Carpio carped about about factionalism among the President’s men. Not exactly a new phenomenon in any organization, political or otherwise. It happens when expertise and competence collide with sycophancy and turf zealousness. The dicey part comes when the President mistakes one for the other. Or,worse, could not distinguish which is which.
Carpio’ story revolved around the country’s problem with China in the South China Sea where the latter is expanding into the former’s territorial rights under its self-serving nine-dash line theory. The Philippine had apparently hired an American legal team to help in the legal battle.
According to Carpio, when the American team showed up in Malacanang to talk to Noynoy, it waited for four hours only to be told later that the President would not see them at all. It was later learned that Noynoy was never informed at all that the American lawyers were waiting for him.
In another instance, a letter for the President by then U.S. Ambassador Albert Del Rosario was supposedly rewritten to make it appear that the ambassador was not in favor of filing a case before the Arbitral Tribunal against China’s incursion into Philippine territory. Del Rosario, by Carpio’s account, had to bring his original letter to the President himself to correct it.
When the list of American and Filipino lawyers who would go to The Hague for the hearing was presented for approval by the President, Carpio said, his name was deleted. Upon learning this, Del Rosario reportedly told the President that ,without Carpio, he too was not going to The Hague. Carpio’s name was immediately put back on the roster.
As far as the South China Sea row is concerned, he said there were two contending groups of Cabinet officials in Malacanang: one was in favor of filing the case, the other was not. President Noynoy eventually decided it was in the country’s best interest to file the case against mighty China. The rest, as the say, is history. China’s nine-dash line was dashed. The Philippines was awarded its legal rights by the Arbitral Tribunal. Carpio described the victory as part of Noynoy’s enduring legacy to the Filipino people.
It’s a good thing that Carpio’s story came out after Noynoy is gone. It would have added to the pains of a broken-hearted President, as one former classmate and Jesuit priest-friends described Noynoy when he eulogized him in Ateneo.
From a personal knowledge, I can add a little to the conversation of Carpio’s narrative but it can help provide an insight.
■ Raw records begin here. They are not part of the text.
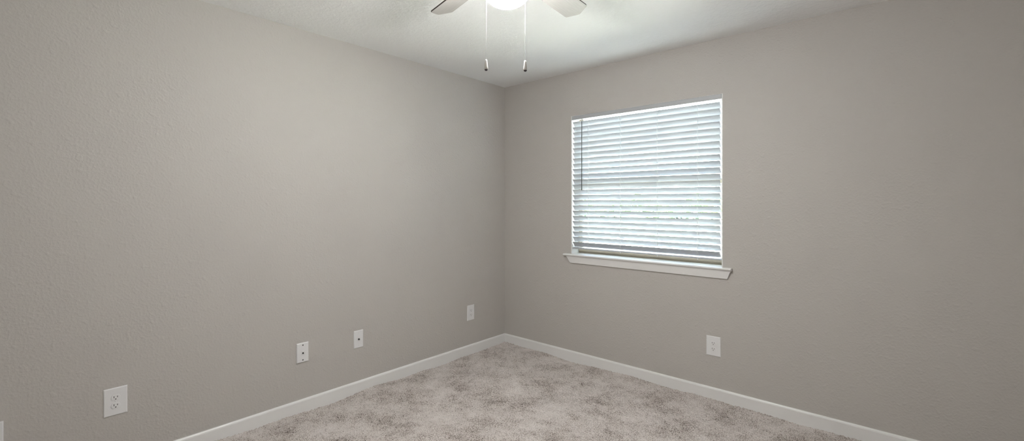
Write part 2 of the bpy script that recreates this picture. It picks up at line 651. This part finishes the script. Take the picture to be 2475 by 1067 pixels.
# pull chains hang on the room's door side of the bowl
fwd = Vector((-.6602, .7511)); rgt = Vector((.7511, .6602))
for lat, zbot in ((-.0745, 1.8165), (.0685, 1.8135)):
    p = -fwd * .088 + rgt * lat
    x_, y_ = p.x, p.y
    bm = BM()
    zt, ze = 2.235, zbot + .041
    n = int((zt - ze) / .0034)
    for i in range(n):
        zc = z(ze + (zt - ze) * i / n)
        lathe(bm, [(0, zc - .0012), (.0011, zc - .0006), (.0013, zc), (.0011, zc + .0006), (0, zc + .0012)], 6, (x_, y_, 0))
    tube(bm, [(x_, y_, z(ze)), (x_, y_, z(zt))], .00045, 4)
    d = p.normalized()
    tube(bm, [(d.x * .073, d.y * .073, z(2.236)), (x_, y_, z(2.235)), (x_, y_, z(2.230))], .0022, 6)
    ch = obj('pull_chain', bm, M_chain, F)
    zf = z(zbot)
    obj('chain_fob', lathe(BM(), [(0, zf + .0415), (.003, zf + .041), (.0042, zf + .038), (.0052, zf + .028), (.0066, zf + .017), (.0071, zf + .010), (.0064, zf + .0055)], 20, (x_, y_, 0)), M_fob, ch, True)
    obj('fob_tip', lathe(BM(), [(.0063, zf + .0055), (.0052, zf + .003), (.0030, zf + .0008), (0, zf)], 20, (x_, y_, 0)), M_fobtip, ch, True)

# ------------------------------------------------------------------ outside: glimpses through the blind, plus pale slabs added to bounce sunlight
m, t, b = mat('dry_lawn', (.25, .24, .18), .9, spec=.1)
gco = coords(t)
t.links.new(ramp_(t, noise(t, gco, 1.4, 5, .65), [(.34, (.03, .07, .015)), (.40, (.07, .07, .06)), (.7, (.095, .095, .085))]), b.inputs['Base Color'])
struct('ground', box(BM(), -40, 40, T + .01, 60, -.6, -.35), m)
m, t, b = mat('pale_bounce_ground', (.28, .28, .26), .9, spec=.1)
t.links.new(ramp_(t, noise(t, coords(t), .9, 6, .7), [(.36, (.05, .08, .02)), (.42, (.16, .155, .13)), (.7, (.22, .215, .20))]), b.inputs['Base Color'])
struct('far_bounce_ground', box(BM(), -40, 40, 2.6, 60, -.36, -.32), m)  # pale slab added to throw daylight through the blind on to the left wall
m, t, b = mat('pale_bounce_slab', (.6, .6, .6), .85, spec=.2)
t.links.new(ramp_(t, noise(t, coords(t), 6, 5, .65), [(.3, (.68, .69, .72)), (.7, (.75, .76, .79))]), b.inputs['Base Color'])
struct('bounce_slab', box(BM(), -2.8, 2.1, T + .01, 1.05, -.36, -.30), m)  # unseen slab, added to bounce sunlight steeply up to the ceiling

m, t, b = mat('hedge_leaves', (.08, .14, .04), .7)
t.links.new(ramp_(t, noise(t, coords(t), 9, 3), [(.35, (.03, .06, .015)), (.65, (.16, .24, .07))]), b.inputs['Base Color'])
rg = np.random.default_rng(3)
bm = BM()
for i in range(2600):
    c = Vector((rg.uniform(-52, 34), 0, 0))
    c.y = 42 + rg.uniform(-1, 1)
    hmax = 1.6 + .5 * math.sin(c.x * .9) + .35 * math.sin(c.x * 2.3 + 1)
    c.z = -.35 + (hmax + .35) * rg.uniform(0, 1) ** .7
    r_ = Vector(rg.normal(size=3)).normalized(); s_ = r_.orthogonal().normalized(); q = r_.cross(s_)
    sz = rg.uniform(.3, .7)
    vs = [bm.verts.new(c + s_ * sz * a + q * sz * .6 * b_) for a, b_ in ((-1, 0), (-.2, .7), (1, 0), (-.2, -.7))]
    bm.faces.new(vs)
hd = obj('hedge', bm, m)
tag(hd, 'green hedge in the sunny yard, glimpsed through the gaps of the blind', 'hedge', kind='stuff')
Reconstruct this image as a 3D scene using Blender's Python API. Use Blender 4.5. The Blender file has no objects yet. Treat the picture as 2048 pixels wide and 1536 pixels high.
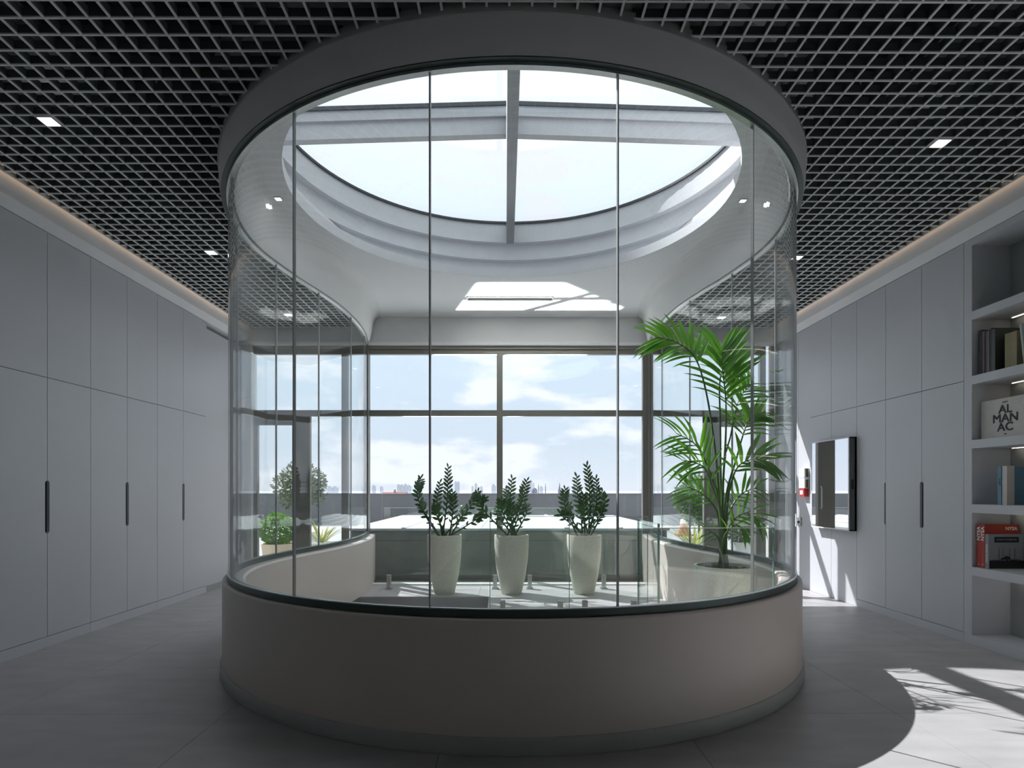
import bpy, bmesh, math, random
from mathutils import Vector, Matrix, Quaternion
random.seed(7)
S = bpy.context.scene
COL = S.collection
R = math.radians

# ------------------------------------------------------------------ camera
cam_d = bpy.data.cameras.new('camera'); cam = bpy.data.objects.new('camera', cam_d); COL.objects.link(cam)
cam_d.lens = 1193 / 2048 * 36; cam_d.sensor_width = 36; cam_d.clip_end = 30000; cam_d.clip_start = .05
cam_d.shift_x = 10 / 2048; cam_d.shift_y = 212 / 2048
cam.location = (0, 0, 1.2); cam.rotation_euler = (R(90), 0, -.0033)
S.camera = cam
S.view_settings.view_transform = 'Standard'; S.view_settings.look = 'None'
S.view_settings.gamma = 1; S.view_settings.use_curve_mapping = False
S.view_settings.exposure = 0.48
cy = S.cycles
cy.use_denoising = True; cy.max_bounces = 12; cy.diffuse_bounces = 6; cy.glossy_bounces = 5
cy.transparent_max_bounces = 40; cy.sample_clamp_indirect = 6; cy.caustics_reflective = False; cy.caustics_refractive = False

# ------------------------------------------------------------------ sky
SKY = .97
SUN = 6.05
W = bpy.data.worlds.new('sky'); S.world = W; W.use_nodes = True
nt = W.node_tree; nt.nodes.clear()
def N(t, **k):
    n = nt.nodes.new(t)
    for a, b in k.items(): setattr(n, a, b)
    return n
L = lambda a, b: nt.links.new(a, b)
tc = N('ShaderNodeTexCoord'); sp = N('ShaderNodeSeparateXYZ'); L(tc.outputs['Generated'], sp.inputs[0])
ramp = N('ShaderNodeValToRGB'); L(sp.outputs['Z'], ramp.inputs[0])
cr = ramp.color_ramp
cr.elements[0].position = 0.0; cr.elements[0].color = (.80, .81, .90, 1)
cr.elements[1].position = 1.0; cr.elements[1].color = (1.06, 1.08, 1.12, 1)
for p, c in ((.07, (.70, .75, .86)), (.20, (.68, .77, .90)), (.40, (.88, .94, 1.02)), (.6, (1.04, 1.07, 1.12))):
    e = cr.elements.new(p); e.color = (*c, 1)
mp = N('ShaderNodeMapping'); mp.inputs['Scale'].default_value = (1, 1, 2.6); L(tc.outputs['Generated'], mp.inputs[0])
nz = N('ShaderNodeTexNoise'); nz.inputs['Scale'].default_value = 6.5; nz.inputs['Detail'].default_value = 9; nz.inputs['Roughness'].default_value = .55
L(mp.outputs[0], nz.inputs['Vector'])
cm = N('ShaderNodeMapRange'); cm.inputs[1].default_value = .50; cm.inputs[2].default_value = .60; L(nz.outputs['Fac'], cm.inputs[0])
mx = N('ShaderNodeMix', data_type='RGBA'); L(cm.outputs[0], mx.inputs[0]); L(ramp.outputs[0], mx.inputs[6]); mx.inputs[7].default_value = (.95, .93, 1.0, 1)
bg = N('ShaderNodeBackground'); bg.inputs[1].default_value = SKY; L(mx.outputs[2], bg.inputs[0])
wo = N('ShaderNodeOutputWorld'); L(bg.outputs[0], wo.inputs[0])

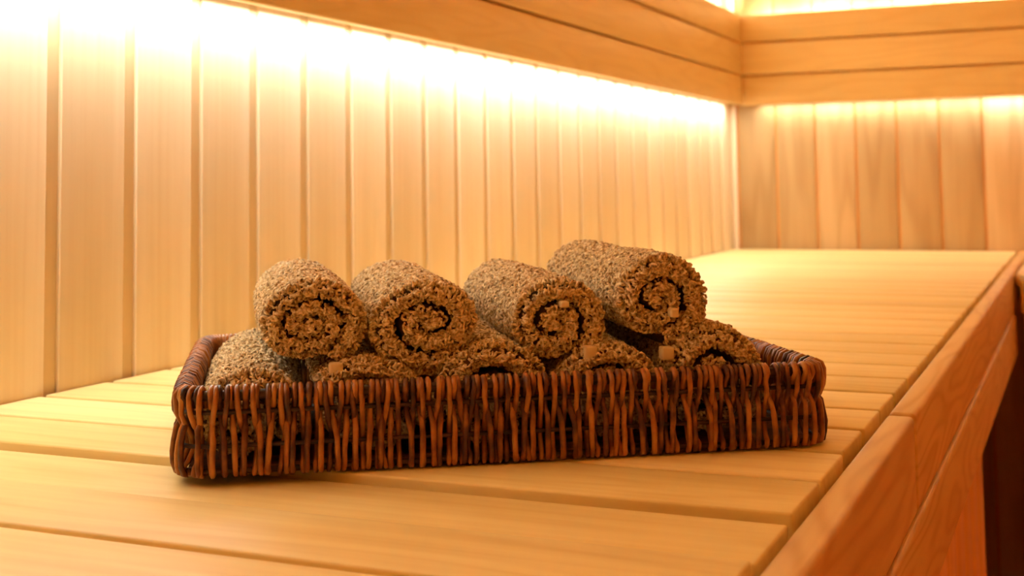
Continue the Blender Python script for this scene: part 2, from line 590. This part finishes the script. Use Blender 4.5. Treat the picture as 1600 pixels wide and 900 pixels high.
o = link('wicker_strands', mesh_from('back_strands', hidden_v, hidden_f), M_wicker, basket)
tag(o, kind='stuff')


def loop_rail(name, inset, z, rad):
    pts = [perimeter(TOT * k / 160, inset)[0] * S + Vector((0, 0, z * S)) for k in range(160)]
    v, f = tube(pts, [rad * S] * 160, 8, True)
    return link(name, mesh_from(name, v, f), M_rod, basket)


loop_rail('rim_rail', 0.028, 0.281, 0.0185)
loop_rail('middle_rail', 0.016, 0.226, 0.008)
loop_rail('middle_rail', 0.016, 0.112, 0.008)
loop_rail('bottom_rail', 0.022, 0.026, 0.010)
# base of close-set rods
bv, bf = [], []
tt = -HT + 0.05
while tt < HT - 0.05:
    v, f = tube([((-HS + 0.05) * S, tt * S, 0.022 * S), (0, tt * S, 0.022 * S), ((HS - 0.05) * S, tt * S, 0.022 * S)], [0.014 * S] * 3, 6)
    b0 = len(bv)
    bv += v
    bf += [tuple(b0 + j for j in q) for q in f]
    tt += 0.029
o = link('base', mesh_from('base', bv, bf), M_wicker, basket)

# ------------------------------------------------------------------ rolled towels
LOOP_RINGS = 6


def loop_template():
    """One terry loop: an open ring of yarn, wider than its foot, slightly twisted."""
    v, f = [], []
    for i in range(LOOP_RINGS):
        ph = -0.22 * PI + 1.44 * PI * (i / (LOOP_RINGS - 1))
        c = np.array([0.5 * math.cos(ph), 0.20 * math.cos(ph) * (0.4 + math.sin(ph)), 0.55 * math.sin(ph) + 0.30])
        tdir = np.array([-0.5 * math.sin(ph), 0.0, 0.55 * math.cos(ph)])
        tdir /= np.linalg.norm(tdir)
        n1 = np.array([0, 1.0, 0])
        n2 = np.cross(tdir, n1)
        for k in range(4):
            a = 2 * PI * k / 4 + 0.5
            v.append(c + 0.27 * (math.cos(a) * n1 + math.sin(a) * n2))
    for i in range(LOOP_RINGS - 1):
        for k in range(4):
            k2 = (k + 1) % 4
            f.append((i * 4 + k, i * 4 + k2, i * 4 + 4 + k2, i * 4 + 4 + k))
    return np.array(v), np.array(f)


LT_V, LT_F = loop_template()


def pile_mesh(name, P, Nn, size):
    """One curled loop per point; P points, Nn outward normals (layout units)."""
    n = len(P)
    ra = rng.normal(size=(n, 3))
    Nn = Nn + rng.normal(size=(n, 3)) * 0.33
    Nn /= np.linalg.norm(Nn, axis=1)[:, None]
    t1 = ra - (ra * Nn).sum(1)[:, None] * Nn
    t1 /= np.linalg.norm(t1, axis=1)[:, None]
    t2 = np.cross(Nn, t1)
    sc = size * rng.uniform(0.8, 1.3, n)
    hh = sc * rng.uniform(0.8, 1.2, n)
    tv = LT_V[None, :, :]
    V = P[:, None, :] + t1[:, None, :] * (tv[..., 0:1] * sc[:, None, None]) + t2[:, None, :] * (tv[..., 1:2] * sc[:, None, None]) \
        + Nn[:, None, :] * (tv[..., 2:3] * hh[:, None, None])
    V = (V * S).reshape(-1, 3)
    nf = len(LT_F)
    Fc = (LT_F[None] + (np.arange(n) * len(LT_V))[:, None, None]).reshape(-1, 4)
    me = bpy.data.meshes.new(name)
    me.vertices.add(len(V)); me.vertices.foreach_set('co', V.astype(np.float32).ravel())
    me.loops.add(Fc.size); me.loops.foreach_set('vertex_index', Fc.astype(np.int32).ravel())
    me.polygons.add(len(Fc))
    me.polygons.foreach_set('loop_start', np.arange(0, Fc.size, 4, dtype=np.int32))
    me.polygons.foreach_set('use_smooth', np.ones(len(Fc), dtype=bool))
    me.update(calc_edges=True)
    return me


def spiral(turns, start, sgn, flat, n=110):
    """Centre line of the rolled sheet in a unit disc: (x, z) points, band half width."""
    w = 1.0 / (turns + 0.18)
    th = np.linspace(0, 2 * PI * turns, n)
    rho = 1 - w / 2 - w * th / (2 * PI)
    rho = np.maximum(rho, 0.03)
    rho = rho + 0.025 * np.sin(th * 1.7 + start) * rho
    ang = start + sgn * th
    sq = 1 - flat * (1 - rho) ** 1.0
    c = np.stack([rho * np.cos(ang), rho * np.sin(ang) * sq], 1)
    one = c[:n // max(1, int(round(turns))) + 2]
    lo, hi = one.min(0), one.max(0)
    half = (hi - lo) / 2
    c = (c - (lo + hi) / 2) / half
    hw = w / 2 / half.mean()
    k = 1 / (1 + hw)
    return c * k, hw * k


def towel(s, t, z, a, b, length, turns, start, sgn, flat, yaw, tilt, label, tabs=(), low=0.0):
    root = empty('rolled_towel', bpos(s, t, z - b), BANG + yaw)
    tag(root, label, 'towel', 'rolled brown terry towels in the basket')
    c, hw = spiral(turns, start, sgn, flat)
    n = len(c)
    d = np.gradient(c, axis=0)
    d /= np.linalg.norm(d, axis=1)[:, None] + 1e-9
    nr = np.stack([d[:, 1], -d[:, 0]], 1) * sgn      # outward
    pil = 0.016                                       # room left for the pile
    ax, bz = a - pil, b - pil

    def cross(k):                                     # k = half thickness factor
        o = c + nr * hw * k
        i = c - nr * hw * k
        return np.concatenate([o, i[::-1]])

    ys = [0.0, 0.012, 0.035, 0.12, 0.5, 0.85, 0.965, 0.988, 1.0]
    ks = [0.28, 0.56, 0.72, 0.80, 0.82, 0.80, 0.72, 0.56, 0.28]
    verts = []

    def place(x2, y01):
        bul = 1.0 + 0.02 * math.sin(y01 * 9 + s * 7)
        return np.stack([x2[:, 0] * ax * bul, np.full(len(x2), y01 * length), b + x2[:, 1] * bz * bul + tilt * y01 * length], 1)

    for y01, k in zip(ys, ks):
        verts.append(place(cross(k), y01))
    V = np.concatenate(verts)
    m2 = 2 * n
    faces = []
    for r in range(len(ys) - 1):
        for j in range(m2):
            j2 = (j + 1) % m2
            faces.append((r * m2 + j, r * m2 + j2, (r + 1) * m2 + j2, (r + 1) * m2 + j))
    for r, flip in ((0, False), (len(ys) - 1, True)):
        for j in range(n - 1):
            q = (r * m2 + j, r * m2 + m2 - 1 - j, r * m2 + m2 - 2 - j, r * m2 + j + 1)
            faces.append(q[::-1] if flip else q)
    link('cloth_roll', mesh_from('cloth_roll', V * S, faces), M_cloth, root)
    # pile on the outside of the outermost turn
    dens = 1 / 0.0130 ** 2
    n_out = int(2 * PI * (a + b) / 2 * length * dens)
    th_max = (2 * PI) / (2 * PI * turns) * (n - 1)
    ii = rng.uniform(0, th_max, n_out)
    i0 = np.floor(ii).astype(int); fr = (ii - i0)[:, None]
    i1 = np.minimum(i0 + 1, n - 1)
    cc = c[i0] * (1 - fr) + c[i1] * fr
    nn = nr[i0] * (1 - fr) + nr[i1] * fr
    y01 = rng.uniform(0.004, 0.996, n_out)
    if low:                                           # the underside lies hidden in the basket
        keep = (cc[:, 1] > -0.4) & (y01 < low)
        cc, nn, y01 = cc[keep], nn[keep], y01[keep]
        n_out = len(cc)
    X2 = cc + nn * hw * 0.85
    bul = 1.0 + 0.02 * np.sin(y01 * 9 + s * 7)
    P1 = np.stack([X2[:, 0] * ax * bul, y01 * length, b + X2[:, 1] * bz * bul + tilt * y01 * length], 1)
    N1 = np.stack([nn[:, 0] / ax, np.zeros(n_out), nn[:, 1] / bz], 1)
    N1 /= np.linalg.norm(N1, axis=1)[:, None]
    # pile on the rolled front end, kept off the creases between the turns
    seg = np.linalg.norm(np.diff(c * [ax, bz], axis=0), axis=1)
    cum = np.concatenate([[0], np.cumsum(seg)])
    n_end = int(PI * a * b * dens * 1.15)
    P2, N2 = [], []
    for yy_, sg in ((0.0, -1),):
        u_ = rng.uniform(0, cum[-1], n_end)
        fi = np.interp(u_, cum, np.arange(n))
        i0 = np.minimum(np.floor(fi).astype(int), n - 2); fr = (fi - i0)[:, None]
        cc = c[i0] * (1 - fr) + c[i0 + 1] * fr
        nn = nr[i0]
        lat = rng.uniform(-0.64, 0.64, n_end)
        X2 = cc + nn * (hw * lat)[:, None]
        dep = (np.abs(lat) / 0.64) ** 2.5 * 0.030 * length
        P2.append(np.stack([X2[:, 0] * ax, yy_ * length - sg * (dep - 0.004), b + X2[:, 1] * bz + tilt * yy_ * length], 1))
        N2.append(np.stack([nn[:, 0] * lat * 0.7, np.full(n_end, float(sg)), nn[:, 1] * lat * 0.7], 1))
    P = np.concatenate([P1] + P2); Nn = np.concatenate([N1] + N2)
    Nn /= np.linalg.norm(Nn, axis=1)[:, None]
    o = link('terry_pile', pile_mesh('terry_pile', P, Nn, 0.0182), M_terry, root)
    tag(o, kind='stuff')
    for (tx, tz, tw, thh) in tabs:
        me = box_mesh('hem_tab', tw, 0.05, thh, 0.008)
        q = link('hem_tab', me, M_tab, root)
        tag(q, 'pale hem tab')
        q.location = (tx * S, -0.030 * S, (b + tz + thh / 2) * S)
    return root


FL = 0.036
BOTTOM = ((0.240, .195, .160, 2.6, -0.4, 1, 0.5, 0.0, 1.0, 'brown rolled towel at the left end of the bottom layer, against the basket end'),
          (0.660, .224, .177, 2.7, 2.6, -1, 0.4, 0.0, 0.6, 'brown rolled towel in the bottom layer, second from the left end of the basket'),
          (1.108, .217, .193, 2.5, 0.4, 1, 0.45, 0.02, 0.7, 'brown rolled towel in the middle of the bottom layer'),
          (1.547, .217, .185, 2.8, 2.9, -1, 0.3, 0.0, 0.7, 'brown rolled towel in the bottom layer, second from the right end of the basket'),
          (1.967, .200, .212, 2.6, -0.6, 1, 0.2, 0.0, 1.0, 'brown rolled towel at the right end of the bottom layer'))
for s_, a_, b_, tu, st, sg, fl, ti, lw, lab in BOTTOM:
    towel(s_, 0.06, FL + b_, a_, b_, 1.36, tu, st, sg, fl, 0.0, ti, lab, low=lw)
towel(0.464, 0.10, .503, .195, .165, 1.28, 2.9, -1.0, 1, 0.5, 0.03, 0.0,
      'brown rolled towel at the left end of the top layer, coiled in an oval', tabs=((0.075, -0.158, 0.05, 0.045),))
towel(0.862, 0.10, .475, .202, .176, 1.28, 2.5, -0.9, -1, 0.1, 0.0, 0.0,
      'brown rolled towel in the top layer, second from the left')
towel(1.374, 0.10, .474, .184, .173, 1.28, 2.4, -1.1, 1, 0.1, 0.0, 0.0,
      'brown rolled towel in the top layer with two pale tabs, second from the right',
      tabs=((0.105, -0.105, 0.05, 0.05), (0.01, 0.075, 0.034, 0.026)))
towel(1.778, 0.10, .540, .180, .187, 1.28, 2.3, -1.4, 1, 0.0, 0.0, 0.0,
      'brown rolled towel at the right end of the top layer, the highest of all',
      tabs=((0.0, -0.185, 0.05, 0.05), (0.03, -0.035, 0.034, 0.036)))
During the 2016 presidential campaign, a media friend, who was close to one of Noynoy’s future Cabinet members, asked me to join him in meeting him at his office. The meeting was later joined by another future presidential adviser. In the course of threshing out campaign issues, the future Cabinet member said something that was shocking.
“If Noynoy were to take the bar exam”, the future Cabinet member said, “ he would certainly flunk it”. Here was a future alter ego of the President already preemptive, if not prejudicial—even subtly contemptuous–about the future President’s intellectual, if not moral, ability. At least three tragedies tremendously weighed down on the national life during Noynoy’s presidency: the devastating “Yolanda” supertyphoon, the Luneta- hostage taking and the Mamasapano debacle. The last one has been described as the event that “ divorced” Ninoy from the Filipino people.
Is it possible that some of Noynoy’s Cabinet people contributed to the ill- decisions during those chaotic times? Was he ever aware at any time during his six – year tenure that some in his team were not working to support his agenda, maybe even sabotage them, wittingly or unwittingly ? That not all the President’s men were the President’s men?
Unfortunately, Noynoy didn’t leave a memoir to comment on the new information coming out after his death, particularly about Carpio’s story. The issues raised were serious. The people involved were serious people. There was deception, misrepresentation, fudging with facts and stealthy intervention right in the office of the highest official of the land.
It would not have taken his father Ninoy a long time to discover his people’s inconsistencies or disloyalty and promptly act on them.
While on exile in the U.S. Ninoy learned that one of his close aides had jumped to the Marcos side to save his skin. Ninoy immediately sent word to the man via another friend: sabihin mo sa kanya pagdating ko sa Pilipinas, dapat magbalot-balot na siya.
Of course, it never happened. Ninoy was shot at the Manila airport tarmac upon arrival in 1983. Ninoy was apparently more decisive, even with friends, than his only son.